> _WHAT NEEDS TO BE DONE_:
Report the count of lines below that include "coat", without any other text.
* * *
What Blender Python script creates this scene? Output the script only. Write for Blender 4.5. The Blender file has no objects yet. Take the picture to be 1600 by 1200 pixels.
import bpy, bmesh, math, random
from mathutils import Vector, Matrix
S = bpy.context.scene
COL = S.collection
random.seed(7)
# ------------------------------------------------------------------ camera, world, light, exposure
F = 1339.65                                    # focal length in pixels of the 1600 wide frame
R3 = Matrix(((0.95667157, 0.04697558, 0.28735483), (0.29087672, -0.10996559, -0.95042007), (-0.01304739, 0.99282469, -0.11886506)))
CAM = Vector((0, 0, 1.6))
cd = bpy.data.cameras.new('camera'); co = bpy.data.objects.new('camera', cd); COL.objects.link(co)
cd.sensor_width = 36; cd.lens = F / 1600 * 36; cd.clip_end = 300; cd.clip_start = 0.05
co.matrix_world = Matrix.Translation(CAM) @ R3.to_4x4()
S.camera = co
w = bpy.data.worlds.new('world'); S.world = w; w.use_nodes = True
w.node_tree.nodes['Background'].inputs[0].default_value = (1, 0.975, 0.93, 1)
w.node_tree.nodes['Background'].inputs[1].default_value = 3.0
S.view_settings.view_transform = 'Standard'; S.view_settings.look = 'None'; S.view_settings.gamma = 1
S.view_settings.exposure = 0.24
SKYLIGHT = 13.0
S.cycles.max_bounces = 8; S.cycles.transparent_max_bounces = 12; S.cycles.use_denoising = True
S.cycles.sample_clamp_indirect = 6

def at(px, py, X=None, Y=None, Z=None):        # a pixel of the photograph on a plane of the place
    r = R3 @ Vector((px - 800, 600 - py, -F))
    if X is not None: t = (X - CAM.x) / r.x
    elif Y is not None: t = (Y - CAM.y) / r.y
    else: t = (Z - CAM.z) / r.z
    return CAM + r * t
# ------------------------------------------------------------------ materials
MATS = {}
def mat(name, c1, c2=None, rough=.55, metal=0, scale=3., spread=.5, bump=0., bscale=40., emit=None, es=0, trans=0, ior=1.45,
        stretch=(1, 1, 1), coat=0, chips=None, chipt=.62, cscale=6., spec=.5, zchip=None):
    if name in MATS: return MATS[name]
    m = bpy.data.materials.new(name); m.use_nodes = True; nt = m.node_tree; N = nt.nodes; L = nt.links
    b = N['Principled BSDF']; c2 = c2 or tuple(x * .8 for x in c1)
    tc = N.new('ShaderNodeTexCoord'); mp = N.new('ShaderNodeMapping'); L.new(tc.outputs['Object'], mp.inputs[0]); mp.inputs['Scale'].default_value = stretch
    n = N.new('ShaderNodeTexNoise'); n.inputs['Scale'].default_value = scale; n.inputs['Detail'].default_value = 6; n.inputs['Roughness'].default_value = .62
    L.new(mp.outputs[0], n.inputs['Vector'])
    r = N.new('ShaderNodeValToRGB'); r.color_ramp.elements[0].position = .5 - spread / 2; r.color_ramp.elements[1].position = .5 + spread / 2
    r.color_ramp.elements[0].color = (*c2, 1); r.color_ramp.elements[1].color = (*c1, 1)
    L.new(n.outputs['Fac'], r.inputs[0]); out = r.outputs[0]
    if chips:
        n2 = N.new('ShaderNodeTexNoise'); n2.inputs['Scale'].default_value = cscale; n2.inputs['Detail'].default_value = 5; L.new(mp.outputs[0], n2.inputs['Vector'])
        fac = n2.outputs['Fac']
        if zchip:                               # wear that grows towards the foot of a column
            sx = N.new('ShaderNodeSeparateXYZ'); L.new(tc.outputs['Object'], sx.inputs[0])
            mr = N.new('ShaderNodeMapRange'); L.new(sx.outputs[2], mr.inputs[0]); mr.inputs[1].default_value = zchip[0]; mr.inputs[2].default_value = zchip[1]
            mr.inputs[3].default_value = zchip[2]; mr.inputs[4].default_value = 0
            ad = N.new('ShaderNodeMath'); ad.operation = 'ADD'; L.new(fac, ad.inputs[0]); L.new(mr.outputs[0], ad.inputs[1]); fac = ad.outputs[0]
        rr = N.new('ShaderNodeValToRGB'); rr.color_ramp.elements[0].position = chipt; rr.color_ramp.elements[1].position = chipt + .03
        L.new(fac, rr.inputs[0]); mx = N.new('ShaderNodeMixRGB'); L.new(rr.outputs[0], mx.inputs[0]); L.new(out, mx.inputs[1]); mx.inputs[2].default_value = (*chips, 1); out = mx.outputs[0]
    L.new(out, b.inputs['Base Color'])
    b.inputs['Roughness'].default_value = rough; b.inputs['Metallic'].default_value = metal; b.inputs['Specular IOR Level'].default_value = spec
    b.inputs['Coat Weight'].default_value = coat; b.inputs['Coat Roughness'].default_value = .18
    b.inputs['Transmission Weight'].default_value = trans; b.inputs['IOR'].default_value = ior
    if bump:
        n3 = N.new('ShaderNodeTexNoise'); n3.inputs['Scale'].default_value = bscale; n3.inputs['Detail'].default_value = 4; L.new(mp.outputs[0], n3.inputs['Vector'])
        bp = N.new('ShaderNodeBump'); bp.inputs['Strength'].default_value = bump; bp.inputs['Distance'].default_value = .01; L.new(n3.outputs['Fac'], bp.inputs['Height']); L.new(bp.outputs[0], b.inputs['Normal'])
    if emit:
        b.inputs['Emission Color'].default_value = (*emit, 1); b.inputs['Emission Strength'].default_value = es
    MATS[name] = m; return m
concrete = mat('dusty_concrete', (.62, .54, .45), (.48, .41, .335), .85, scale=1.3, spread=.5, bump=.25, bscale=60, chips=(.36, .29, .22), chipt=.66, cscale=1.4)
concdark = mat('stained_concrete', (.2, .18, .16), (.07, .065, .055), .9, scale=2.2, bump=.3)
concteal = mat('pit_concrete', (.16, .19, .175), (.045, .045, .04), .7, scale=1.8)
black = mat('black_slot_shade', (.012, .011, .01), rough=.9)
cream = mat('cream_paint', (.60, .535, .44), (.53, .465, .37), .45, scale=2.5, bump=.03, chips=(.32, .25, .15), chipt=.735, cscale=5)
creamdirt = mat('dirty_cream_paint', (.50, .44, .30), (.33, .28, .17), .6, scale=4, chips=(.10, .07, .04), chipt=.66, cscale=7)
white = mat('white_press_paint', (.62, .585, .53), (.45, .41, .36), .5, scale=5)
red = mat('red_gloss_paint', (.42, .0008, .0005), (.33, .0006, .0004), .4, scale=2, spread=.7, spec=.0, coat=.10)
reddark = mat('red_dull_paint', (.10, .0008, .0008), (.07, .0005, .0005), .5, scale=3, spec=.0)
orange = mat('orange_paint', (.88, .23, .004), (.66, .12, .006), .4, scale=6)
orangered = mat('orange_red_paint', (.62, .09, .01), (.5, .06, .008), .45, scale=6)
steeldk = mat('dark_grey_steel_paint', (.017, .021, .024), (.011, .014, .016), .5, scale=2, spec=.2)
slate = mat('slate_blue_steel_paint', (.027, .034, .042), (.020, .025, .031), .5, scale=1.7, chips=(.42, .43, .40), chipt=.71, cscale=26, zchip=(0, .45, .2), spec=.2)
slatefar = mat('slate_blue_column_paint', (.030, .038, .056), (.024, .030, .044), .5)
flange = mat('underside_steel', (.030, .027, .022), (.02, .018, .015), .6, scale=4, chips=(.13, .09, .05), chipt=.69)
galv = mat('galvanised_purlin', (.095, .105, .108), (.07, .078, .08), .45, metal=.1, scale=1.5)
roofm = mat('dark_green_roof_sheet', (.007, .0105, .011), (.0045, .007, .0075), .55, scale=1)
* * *
> _REPLY_:
3